LTVB’s The Play That Goes Wrong… Goes Right

As Tropical Storm Ophelia rained down on Hampton Roads, the Little Theatre of Virginia Beach declared that the show must go on. The cast of “The Play that Goes Wrong” did not let the soggy weather affect their performance. From the moment we walked into the lobby at LTVB, the cast was already in character and interacting with the audience. Sandra Wilkinson, the leading lady (played by Cassidy Corbett), flounced past the concession stand, grabbing patrons’ playbills and signing them. Then when we entered the auditorium, the actors playing the stage crew (led by Phillip (Lip) Banks and Jessi DiPette) were engaging in a series of antics “preparing” the stage for the show.

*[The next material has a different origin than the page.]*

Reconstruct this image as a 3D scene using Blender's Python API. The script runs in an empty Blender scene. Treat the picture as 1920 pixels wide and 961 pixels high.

The set itself (coordinated by George Horvath) was very well done. From jump, it looked like a stately manor where a Clue-like murder could take place. Throughout the show, the set falls apart more and more until the big finale that brings down the house, quite literally. The set coordinator and director (Jeff Seneca) must get all the timing just right for the jokes to land and for the set not to land on the actors. We were impressed that the crew must have to rebuild the set night after night. George Horvath faced a challenge with this interactive set and succeeded.

Chris Bean, who plays Inspector Carter and is the director of “The Murder at Haversham Manor” (played by Richard Merrick), is trying so hard to have a play that goes better than the singular “Cat” that the Cornley University Drama Society presented previously that as the play continuously goes wrong, Merrick must show this inner turmoil of outward optimism with inward dread. He did a terrific job of showing these conflicting emotions.

From the beginning to end of this play, the entire audience was laughing. Cassidy Corbett, Jessi DiPette, and Lip Banks all portrayed Sandra Wilkinson hilariously. John Moss played a particularly funny Max Bennet as Cecil Haversham. I think I laughed the hardest as Davis Haymes as Robert Grove as Thomas Colleymore hung on to the globe on the second story set as the house came down. 

If you’ve never seen “The Play that Goes Wrong,” the title is pretty clear about how the play is scripted to go, but this cast and crew really did a phenomenal job of selling that wrongness.